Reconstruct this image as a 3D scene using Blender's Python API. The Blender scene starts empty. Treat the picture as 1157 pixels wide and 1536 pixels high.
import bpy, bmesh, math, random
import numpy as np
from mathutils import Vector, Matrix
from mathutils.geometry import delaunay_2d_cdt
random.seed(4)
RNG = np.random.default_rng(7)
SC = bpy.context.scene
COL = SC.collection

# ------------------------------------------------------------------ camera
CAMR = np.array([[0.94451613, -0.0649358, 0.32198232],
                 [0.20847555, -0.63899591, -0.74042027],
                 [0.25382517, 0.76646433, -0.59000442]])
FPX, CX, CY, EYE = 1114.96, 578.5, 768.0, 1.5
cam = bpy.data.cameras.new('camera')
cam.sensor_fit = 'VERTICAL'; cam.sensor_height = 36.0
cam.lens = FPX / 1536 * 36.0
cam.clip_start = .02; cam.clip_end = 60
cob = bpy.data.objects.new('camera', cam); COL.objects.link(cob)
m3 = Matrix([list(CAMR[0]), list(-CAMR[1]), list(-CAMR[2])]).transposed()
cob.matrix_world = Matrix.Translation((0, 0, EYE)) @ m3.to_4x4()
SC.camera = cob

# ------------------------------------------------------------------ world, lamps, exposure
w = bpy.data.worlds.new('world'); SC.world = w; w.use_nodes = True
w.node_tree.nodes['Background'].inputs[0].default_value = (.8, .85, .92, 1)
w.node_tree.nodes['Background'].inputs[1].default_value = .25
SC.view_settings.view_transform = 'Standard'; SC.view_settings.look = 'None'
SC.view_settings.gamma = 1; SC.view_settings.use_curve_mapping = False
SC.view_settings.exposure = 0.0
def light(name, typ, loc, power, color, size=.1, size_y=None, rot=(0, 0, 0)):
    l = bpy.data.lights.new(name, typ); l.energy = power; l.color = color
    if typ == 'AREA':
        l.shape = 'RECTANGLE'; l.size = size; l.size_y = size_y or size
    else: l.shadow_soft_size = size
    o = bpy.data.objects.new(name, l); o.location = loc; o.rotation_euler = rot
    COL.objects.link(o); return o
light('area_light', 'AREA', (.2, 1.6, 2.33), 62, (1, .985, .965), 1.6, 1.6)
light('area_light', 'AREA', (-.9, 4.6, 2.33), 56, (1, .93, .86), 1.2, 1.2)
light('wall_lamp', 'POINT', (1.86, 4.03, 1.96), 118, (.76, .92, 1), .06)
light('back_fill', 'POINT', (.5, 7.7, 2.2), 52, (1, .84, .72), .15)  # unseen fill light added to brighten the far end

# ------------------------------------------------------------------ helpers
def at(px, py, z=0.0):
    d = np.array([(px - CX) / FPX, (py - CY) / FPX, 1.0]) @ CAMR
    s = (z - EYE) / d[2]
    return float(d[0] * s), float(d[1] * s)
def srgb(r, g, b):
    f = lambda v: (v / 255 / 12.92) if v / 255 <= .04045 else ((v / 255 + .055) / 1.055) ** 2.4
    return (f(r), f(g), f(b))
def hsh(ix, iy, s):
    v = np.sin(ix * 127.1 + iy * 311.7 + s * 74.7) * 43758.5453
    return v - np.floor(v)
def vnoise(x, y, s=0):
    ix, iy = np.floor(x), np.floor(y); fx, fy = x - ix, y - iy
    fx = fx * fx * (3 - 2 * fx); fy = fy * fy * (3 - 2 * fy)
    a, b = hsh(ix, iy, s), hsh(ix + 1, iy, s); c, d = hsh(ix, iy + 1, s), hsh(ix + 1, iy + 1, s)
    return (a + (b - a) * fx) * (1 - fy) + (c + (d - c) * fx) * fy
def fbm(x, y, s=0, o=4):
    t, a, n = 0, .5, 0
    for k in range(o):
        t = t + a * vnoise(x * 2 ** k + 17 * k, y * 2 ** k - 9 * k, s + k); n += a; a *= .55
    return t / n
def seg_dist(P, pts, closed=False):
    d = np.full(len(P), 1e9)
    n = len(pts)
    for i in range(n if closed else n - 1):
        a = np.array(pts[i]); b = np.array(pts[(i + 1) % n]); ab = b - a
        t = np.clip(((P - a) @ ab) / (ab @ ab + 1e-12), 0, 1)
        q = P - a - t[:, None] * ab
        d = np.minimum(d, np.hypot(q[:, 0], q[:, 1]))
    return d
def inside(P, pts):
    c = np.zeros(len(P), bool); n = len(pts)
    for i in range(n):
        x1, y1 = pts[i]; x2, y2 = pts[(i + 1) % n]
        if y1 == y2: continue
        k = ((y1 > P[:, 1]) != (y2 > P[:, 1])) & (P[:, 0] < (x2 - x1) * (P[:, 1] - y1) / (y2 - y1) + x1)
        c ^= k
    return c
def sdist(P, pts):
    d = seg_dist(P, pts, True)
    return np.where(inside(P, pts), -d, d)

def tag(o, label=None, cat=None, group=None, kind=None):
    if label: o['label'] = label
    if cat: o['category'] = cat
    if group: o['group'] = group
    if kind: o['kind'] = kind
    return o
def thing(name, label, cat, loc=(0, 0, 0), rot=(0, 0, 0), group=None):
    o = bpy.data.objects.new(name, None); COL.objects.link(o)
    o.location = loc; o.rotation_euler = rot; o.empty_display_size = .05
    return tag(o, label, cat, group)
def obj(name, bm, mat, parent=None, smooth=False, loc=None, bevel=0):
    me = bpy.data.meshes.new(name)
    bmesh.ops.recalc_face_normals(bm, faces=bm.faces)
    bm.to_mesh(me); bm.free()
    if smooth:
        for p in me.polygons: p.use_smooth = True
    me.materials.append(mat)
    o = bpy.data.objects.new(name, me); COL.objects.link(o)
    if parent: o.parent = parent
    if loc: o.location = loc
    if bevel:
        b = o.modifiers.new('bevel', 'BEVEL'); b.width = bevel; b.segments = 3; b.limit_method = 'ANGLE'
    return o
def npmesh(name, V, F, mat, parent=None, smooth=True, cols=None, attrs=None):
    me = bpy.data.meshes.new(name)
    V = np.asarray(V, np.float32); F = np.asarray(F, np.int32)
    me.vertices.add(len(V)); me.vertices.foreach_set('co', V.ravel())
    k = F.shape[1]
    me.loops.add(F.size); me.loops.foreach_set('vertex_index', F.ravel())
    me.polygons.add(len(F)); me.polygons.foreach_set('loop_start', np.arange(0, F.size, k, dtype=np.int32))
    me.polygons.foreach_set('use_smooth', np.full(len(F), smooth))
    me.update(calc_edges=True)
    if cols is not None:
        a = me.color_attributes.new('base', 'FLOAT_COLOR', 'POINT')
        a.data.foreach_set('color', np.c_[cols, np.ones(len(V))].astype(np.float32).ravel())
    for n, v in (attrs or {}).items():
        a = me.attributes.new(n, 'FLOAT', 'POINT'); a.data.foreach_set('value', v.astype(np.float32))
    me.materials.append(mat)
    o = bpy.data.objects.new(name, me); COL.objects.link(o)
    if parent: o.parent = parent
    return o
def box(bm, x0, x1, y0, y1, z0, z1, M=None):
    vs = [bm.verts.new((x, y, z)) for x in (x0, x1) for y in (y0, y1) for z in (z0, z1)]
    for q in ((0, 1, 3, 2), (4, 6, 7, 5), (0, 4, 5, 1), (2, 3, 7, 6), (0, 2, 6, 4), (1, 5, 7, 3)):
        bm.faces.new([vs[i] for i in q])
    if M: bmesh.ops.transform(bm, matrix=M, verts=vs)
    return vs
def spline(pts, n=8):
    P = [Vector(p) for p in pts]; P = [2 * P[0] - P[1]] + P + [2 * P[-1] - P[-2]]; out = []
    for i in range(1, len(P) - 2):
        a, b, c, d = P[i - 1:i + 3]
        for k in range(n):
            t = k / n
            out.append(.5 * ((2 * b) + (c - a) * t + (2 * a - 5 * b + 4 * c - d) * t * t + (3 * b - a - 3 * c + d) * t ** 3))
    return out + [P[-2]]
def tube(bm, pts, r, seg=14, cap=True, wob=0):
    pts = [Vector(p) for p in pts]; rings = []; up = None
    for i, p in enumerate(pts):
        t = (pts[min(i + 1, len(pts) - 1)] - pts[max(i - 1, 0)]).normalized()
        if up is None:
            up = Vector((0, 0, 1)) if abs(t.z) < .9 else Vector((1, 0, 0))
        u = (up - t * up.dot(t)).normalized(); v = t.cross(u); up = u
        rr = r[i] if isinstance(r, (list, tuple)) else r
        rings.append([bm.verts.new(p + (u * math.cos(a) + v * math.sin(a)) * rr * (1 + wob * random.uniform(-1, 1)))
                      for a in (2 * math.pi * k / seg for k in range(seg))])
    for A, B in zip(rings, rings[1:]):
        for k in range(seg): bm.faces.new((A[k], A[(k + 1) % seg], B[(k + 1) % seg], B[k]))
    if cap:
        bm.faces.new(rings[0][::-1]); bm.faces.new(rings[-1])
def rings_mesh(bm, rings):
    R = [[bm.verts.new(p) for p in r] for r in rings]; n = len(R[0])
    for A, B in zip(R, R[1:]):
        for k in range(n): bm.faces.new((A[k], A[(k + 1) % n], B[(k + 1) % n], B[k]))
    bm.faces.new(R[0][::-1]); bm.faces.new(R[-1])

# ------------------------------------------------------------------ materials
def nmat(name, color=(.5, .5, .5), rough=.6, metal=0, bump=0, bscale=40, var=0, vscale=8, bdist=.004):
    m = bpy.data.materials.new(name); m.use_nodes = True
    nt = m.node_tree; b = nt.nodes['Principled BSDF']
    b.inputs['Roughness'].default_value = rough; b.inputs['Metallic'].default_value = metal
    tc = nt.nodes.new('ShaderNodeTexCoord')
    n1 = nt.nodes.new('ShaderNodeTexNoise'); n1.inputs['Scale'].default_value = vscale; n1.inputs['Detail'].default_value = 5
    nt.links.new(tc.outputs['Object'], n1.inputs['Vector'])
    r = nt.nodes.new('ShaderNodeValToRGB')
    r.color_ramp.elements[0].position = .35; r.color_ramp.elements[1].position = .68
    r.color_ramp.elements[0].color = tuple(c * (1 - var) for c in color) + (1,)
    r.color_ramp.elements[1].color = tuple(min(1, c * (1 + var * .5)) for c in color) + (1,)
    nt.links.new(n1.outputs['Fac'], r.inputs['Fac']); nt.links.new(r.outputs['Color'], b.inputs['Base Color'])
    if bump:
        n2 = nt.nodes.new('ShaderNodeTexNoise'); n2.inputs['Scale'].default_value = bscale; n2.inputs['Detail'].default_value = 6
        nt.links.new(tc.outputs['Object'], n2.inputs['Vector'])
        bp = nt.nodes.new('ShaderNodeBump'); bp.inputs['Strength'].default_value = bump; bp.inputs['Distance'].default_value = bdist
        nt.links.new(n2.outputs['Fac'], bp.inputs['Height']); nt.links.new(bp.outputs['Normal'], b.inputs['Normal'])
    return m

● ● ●

> **Short problem**:
Return, please, the lines of the data from the first through the line containing "COL = SC.collection", both kept, exactly as they stand and nothing more.

> **Exercise result**:
Reconstruct this image as a 3D scene using Blender's Python API. The Blender scene starts empty. Treat the picture as 1157 pixels wide and 1536 pixels high.
import bpy, bmesh, math, random
import numpy as np
from mathutils import Vector, Matrix
from mathutils.geometry import delaunay_2d_cdt
random.seed(4)
RNG = np.random.default_rng(7)
SC = bpy.context.scene
COL = SC.collection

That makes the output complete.